Editorial
Patterns of Religionization. A Critical Discussion of a New Perspective on Interreligious Research – with a Response from Marianne Moyaert
DOI:
https://doi.org/10.71956/cdth002-pref1Abstract
Interreligious studies in Western European (post-)Christian societies do not take place in a neutral terrain but are strongly conditioned by social, political, cultural, legal, and institutional aspects that shape their structure and format as well as the expectations of their participants. What counts therein as ›proper‹ religion and what does not, proves to be instilled with social imaginaries, normative assumptions and institutional arrangements that are deeply anchored in (Western) Europe’s historical experience with Christianity and (Western) Christian ways of imaging and speaking about the ›other‹. The contributions in this issue critically discuss the legacy of these Christian ›Patterns of Religionization‹ from a variety of disciplinary, denominational, religious and cultural perspectives. They do so in conversation with Marianne Moyaert’s recent study on Christian Imaginations of the Religious Other.
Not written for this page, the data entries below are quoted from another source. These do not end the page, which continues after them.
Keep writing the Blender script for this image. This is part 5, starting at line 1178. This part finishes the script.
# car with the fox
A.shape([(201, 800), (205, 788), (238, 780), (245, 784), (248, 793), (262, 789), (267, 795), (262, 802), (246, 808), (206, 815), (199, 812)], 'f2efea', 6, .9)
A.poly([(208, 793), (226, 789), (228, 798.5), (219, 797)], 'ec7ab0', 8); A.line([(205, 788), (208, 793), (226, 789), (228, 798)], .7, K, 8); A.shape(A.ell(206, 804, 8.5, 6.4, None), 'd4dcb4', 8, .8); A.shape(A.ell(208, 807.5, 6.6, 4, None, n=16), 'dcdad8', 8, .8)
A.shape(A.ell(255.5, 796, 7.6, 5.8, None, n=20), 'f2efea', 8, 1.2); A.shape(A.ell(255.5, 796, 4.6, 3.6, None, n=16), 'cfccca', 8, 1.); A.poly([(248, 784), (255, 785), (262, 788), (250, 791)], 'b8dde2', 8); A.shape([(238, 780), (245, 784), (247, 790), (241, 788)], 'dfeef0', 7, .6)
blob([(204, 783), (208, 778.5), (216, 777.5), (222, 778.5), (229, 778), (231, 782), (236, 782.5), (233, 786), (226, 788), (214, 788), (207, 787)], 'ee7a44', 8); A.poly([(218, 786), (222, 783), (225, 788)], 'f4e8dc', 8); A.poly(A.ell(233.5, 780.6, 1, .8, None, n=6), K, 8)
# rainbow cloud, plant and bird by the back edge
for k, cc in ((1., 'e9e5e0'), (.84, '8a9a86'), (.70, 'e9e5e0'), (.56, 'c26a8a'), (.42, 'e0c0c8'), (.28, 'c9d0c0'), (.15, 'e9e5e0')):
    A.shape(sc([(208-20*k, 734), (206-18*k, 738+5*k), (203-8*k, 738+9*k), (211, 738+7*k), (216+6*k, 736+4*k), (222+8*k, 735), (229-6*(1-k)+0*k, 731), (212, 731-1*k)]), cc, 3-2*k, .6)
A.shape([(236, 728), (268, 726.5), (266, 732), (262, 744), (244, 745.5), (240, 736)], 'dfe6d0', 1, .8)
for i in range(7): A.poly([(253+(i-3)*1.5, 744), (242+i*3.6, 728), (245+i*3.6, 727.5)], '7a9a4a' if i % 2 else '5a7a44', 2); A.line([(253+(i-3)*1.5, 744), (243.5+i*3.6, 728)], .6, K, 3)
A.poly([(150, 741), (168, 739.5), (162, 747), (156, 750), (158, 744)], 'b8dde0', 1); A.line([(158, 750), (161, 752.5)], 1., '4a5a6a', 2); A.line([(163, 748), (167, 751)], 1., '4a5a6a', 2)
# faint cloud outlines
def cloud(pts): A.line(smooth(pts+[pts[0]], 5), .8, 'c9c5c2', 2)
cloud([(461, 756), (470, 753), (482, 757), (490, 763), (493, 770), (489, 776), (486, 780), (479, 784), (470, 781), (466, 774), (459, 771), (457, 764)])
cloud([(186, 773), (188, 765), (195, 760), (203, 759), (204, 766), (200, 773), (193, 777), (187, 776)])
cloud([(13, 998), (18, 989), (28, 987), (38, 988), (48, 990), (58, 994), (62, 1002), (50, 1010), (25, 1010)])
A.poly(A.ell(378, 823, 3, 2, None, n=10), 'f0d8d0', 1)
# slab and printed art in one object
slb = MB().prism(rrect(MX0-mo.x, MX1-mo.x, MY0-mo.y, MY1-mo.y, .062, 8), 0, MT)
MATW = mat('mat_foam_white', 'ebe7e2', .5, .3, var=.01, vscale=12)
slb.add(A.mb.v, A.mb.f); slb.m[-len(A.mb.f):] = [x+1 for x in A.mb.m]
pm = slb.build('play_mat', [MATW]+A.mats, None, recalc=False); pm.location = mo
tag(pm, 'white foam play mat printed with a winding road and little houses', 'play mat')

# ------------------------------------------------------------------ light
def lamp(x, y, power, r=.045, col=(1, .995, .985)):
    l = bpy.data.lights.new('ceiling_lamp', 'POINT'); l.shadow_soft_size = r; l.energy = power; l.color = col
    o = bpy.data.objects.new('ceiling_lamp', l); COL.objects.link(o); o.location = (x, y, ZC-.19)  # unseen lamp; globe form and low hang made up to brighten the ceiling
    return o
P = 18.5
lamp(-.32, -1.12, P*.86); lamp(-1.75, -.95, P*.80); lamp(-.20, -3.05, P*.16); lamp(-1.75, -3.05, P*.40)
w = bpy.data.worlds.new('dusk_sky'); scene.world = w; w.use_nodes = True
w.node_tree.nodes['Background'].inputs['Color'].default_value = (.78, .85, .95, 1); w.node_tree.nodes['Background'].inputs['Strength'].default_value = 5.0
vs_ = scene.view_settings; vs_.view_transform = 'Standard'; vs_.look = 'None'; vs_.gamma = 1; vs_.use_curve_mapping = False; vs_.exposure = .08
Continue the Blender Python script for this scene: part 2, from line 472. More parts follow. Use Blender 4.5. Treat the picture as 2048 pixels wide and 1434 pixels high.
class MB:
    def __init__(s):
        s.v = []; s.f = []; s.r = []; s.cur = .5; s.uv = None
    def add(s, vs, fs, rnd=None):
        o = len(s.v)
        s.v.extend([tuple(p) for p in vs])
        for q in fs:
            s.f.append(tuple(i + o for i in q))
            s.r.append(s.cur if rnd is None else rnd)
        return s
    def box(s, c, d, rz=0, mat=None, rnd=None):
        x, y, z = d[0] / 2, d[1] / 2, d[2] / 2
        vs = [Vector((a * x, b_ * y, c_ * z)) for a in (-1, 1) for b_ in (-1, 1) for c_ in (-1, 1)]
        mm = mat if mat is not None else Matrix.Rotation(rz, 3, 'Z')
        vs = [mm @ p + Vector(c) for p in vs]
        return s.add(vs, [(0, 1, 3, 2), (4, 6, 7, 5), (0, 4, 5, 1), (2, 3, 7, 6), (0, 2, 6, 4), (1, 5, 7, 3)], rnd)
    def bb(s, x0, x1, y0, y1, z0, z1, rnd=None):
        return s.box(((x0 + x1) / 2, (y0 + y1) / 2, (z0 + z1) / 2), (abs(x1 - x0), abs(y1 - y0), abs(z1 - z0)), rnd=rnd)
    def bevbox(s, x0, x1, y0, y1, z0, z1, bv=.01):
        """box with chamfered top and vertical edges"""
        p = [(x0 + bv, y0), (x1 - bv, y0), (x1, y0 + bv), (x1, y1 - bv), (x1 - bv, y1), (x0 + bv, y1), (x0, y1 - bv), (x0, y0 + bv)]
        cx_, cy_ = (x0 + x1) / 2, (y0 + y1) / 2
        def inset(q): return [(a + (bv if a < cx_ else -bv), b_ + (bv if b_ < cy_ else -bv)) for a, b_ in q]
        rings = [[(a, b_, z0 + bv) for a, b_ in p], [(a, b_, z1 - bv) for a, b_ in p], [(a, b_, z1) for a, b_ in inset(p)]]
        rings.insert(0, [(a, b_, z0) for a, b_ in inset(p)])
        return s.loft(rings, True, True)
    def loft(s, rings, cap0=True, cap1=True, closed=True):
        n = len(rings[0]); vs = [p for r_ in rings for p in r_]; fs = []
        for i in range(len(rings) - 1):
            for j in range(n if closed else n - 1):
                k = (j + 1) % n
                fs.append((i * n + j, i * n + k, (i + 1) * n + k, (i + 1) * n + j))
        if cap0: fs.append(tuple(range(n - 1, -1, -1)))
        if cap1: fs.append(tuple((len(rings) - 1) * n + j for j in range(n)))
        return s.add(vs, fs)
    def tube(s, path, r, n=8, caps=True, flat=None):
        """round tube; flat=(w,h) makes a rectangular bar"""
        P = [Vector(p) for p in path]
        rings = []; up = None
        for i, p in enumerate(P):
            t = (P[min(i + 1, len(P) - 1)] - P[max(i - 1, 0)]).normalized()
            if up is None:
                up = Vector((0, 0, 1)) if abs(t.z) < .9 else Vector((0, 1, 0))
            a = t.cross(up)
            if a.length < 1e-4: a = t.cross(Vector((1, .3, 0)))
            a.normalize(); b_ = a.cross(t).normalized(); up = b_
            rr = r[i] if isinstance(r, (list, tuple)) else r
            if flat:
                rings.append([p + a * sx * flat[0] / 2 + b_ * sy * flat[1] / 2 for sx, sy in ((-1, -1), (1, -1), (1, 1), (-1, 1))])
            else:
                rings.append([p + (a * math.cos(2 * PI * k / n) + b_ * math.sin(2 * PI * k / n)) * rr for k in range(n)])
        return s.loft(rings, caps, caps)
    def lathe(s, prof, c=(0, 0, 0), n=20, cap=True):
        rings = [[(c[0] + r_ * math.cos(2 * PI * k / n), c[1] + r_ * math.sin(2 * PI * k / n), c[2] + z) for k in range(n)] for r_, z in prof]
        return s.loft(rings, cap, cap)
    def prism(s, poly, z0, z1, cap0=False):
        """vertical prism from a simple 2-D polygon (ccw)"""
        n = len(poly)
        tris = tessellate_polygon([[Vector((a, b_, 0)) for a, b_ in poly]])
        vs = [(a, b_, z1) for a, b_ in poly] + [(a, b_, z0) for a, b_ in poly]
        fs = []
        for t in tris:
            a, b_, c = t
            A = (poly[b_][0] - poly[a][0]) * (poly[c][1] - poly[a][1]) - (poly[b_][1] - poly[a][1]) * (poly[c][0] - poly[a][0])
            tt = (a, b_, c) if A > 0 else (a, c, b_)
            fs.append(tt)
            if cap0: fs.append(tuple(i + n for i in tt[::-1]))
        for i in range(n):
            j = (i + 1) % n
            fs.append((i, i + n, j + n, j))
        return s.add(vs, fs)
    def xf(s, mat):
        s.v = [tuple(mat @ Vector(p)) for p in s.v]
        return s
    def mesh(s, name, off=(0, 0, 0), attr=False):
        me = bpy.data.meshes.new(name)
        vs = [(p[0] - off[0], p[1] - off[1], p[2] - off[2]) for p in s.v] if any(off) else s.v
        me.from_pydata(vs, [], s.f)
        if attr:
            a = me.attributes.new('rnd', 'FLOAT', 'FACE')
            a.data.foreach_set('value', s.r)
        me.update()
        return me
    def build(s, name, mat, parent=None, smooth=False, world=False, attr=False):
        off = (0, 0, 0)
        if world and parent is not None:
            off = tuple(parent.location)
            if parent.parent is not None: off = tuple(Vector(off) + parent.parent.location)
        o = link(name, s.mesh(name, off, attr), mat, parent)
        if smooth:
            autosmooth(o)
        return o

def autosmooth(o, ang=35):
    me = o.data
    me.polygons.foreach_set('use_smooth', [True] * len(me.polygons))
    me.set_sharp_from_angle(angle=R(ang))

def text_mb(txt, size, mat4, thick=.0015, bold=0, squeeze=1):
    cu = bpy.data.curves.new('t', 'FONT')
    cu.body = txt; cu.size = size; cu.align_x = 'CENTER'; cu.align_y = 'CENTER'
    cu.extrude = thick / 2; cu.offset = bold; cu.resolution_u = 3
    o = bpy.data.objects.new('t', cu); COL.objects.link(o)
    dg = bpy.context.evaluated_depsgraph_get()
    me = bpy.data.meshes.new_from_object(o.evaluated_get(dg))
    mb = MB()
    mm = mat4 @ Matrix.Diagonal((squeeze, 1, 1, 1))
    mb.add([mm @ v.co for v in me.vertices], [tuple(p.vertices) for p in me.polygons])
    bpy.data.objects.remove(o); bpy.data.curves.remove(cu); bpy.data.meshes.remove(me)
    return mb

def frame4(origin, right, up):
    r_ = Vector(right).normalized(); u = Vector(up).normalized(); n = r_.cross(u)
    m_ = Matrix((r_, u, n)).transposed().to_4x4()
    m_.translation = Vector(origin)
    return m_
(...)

A History of Religionization (Wiley Blackwell 2024) thereby both reflecting and continuing a discussion that was initiated by Marianne Moyaert's New Horizons Fellowship at the Tübingen Campus of Theologies in the summer term of 2022. At the heart of the debate are the relationships between Christian normativity and power; the logics at work in the construction and negotiation of religious differences amid asymmetrical power relations; the colonial legacies of (Western) Christianity; and how these issues can be addressed both on a conceptual and methodological level as well as from a critical interreligious perspective.